Sam Lynch invites us into an inner chamber of self-reflection and then draws us in to the wider, bigger existential questions that are common to us all. “Now I keep watching people pass me by, it pulls the focus from the corner of my eye…I know the moon isn’t for me to hold on to…there’s got to be something bigger than me… I’ve been having trouble keeping time…Every time I close my eyes, another year passes by.”

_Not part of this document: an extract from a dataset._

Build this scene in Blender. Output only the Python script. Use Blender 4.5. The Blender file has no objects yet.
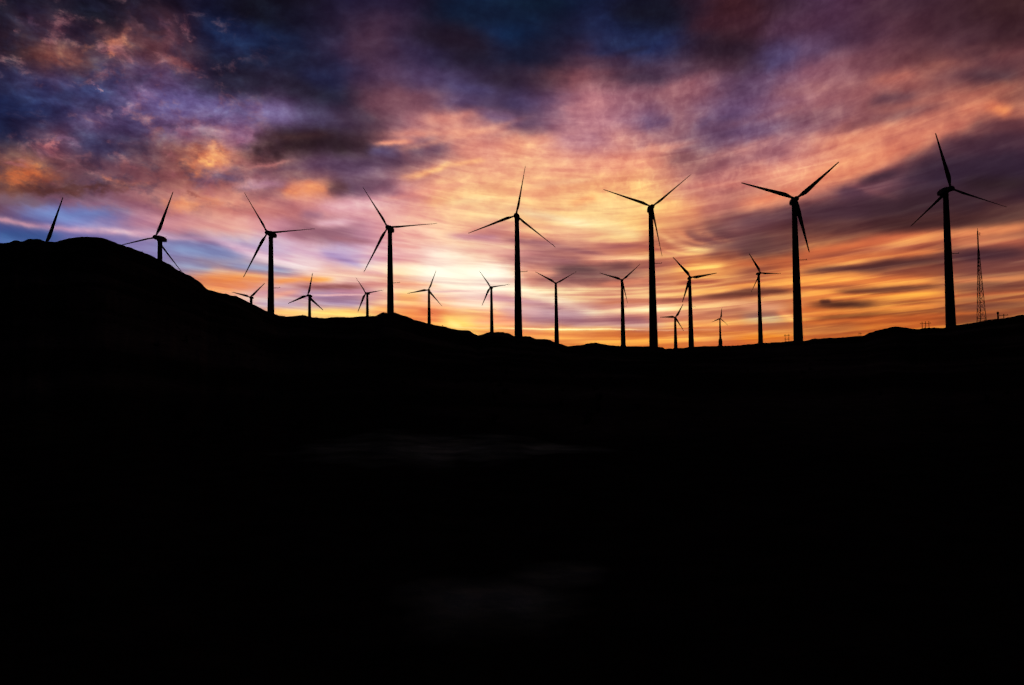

The stirringly poetical and philosophical nature of the lyrics are beautifully and tenderly packaged in Lynch’s emotive vocal delivery, masterfully projected in softer whisper-like melodies in the opening, then building slowly into the revelation of the strength and power of her vocal capability by the near end of the track. The instrumentation artfully follows Lynch’s lyrical lead. Gentle and simple acoustic guitar lines open the song, followed by subdued percussion beats and carefully placed, truly gorgeous lines of a single violin. The song gains momentum and crescendoes into full strings, warm and steady rhythms on the drumkit, and the the shivers running up and down my spine seem to keep in perfect pace with the pulse of it all. Now it’s me who’s having trouble keeping time; I’m lost in the beauty of it all.

Lynch’s album (Little Disappearance) is a collection of songs circled around various forms of loss—loss of self, loss of memory, loss of time and youth; the experience of moving through your days, but feeling like little pieces are going missing as it’s all happening. I’m curious to find what other shining jewels this album might offer for my playlists.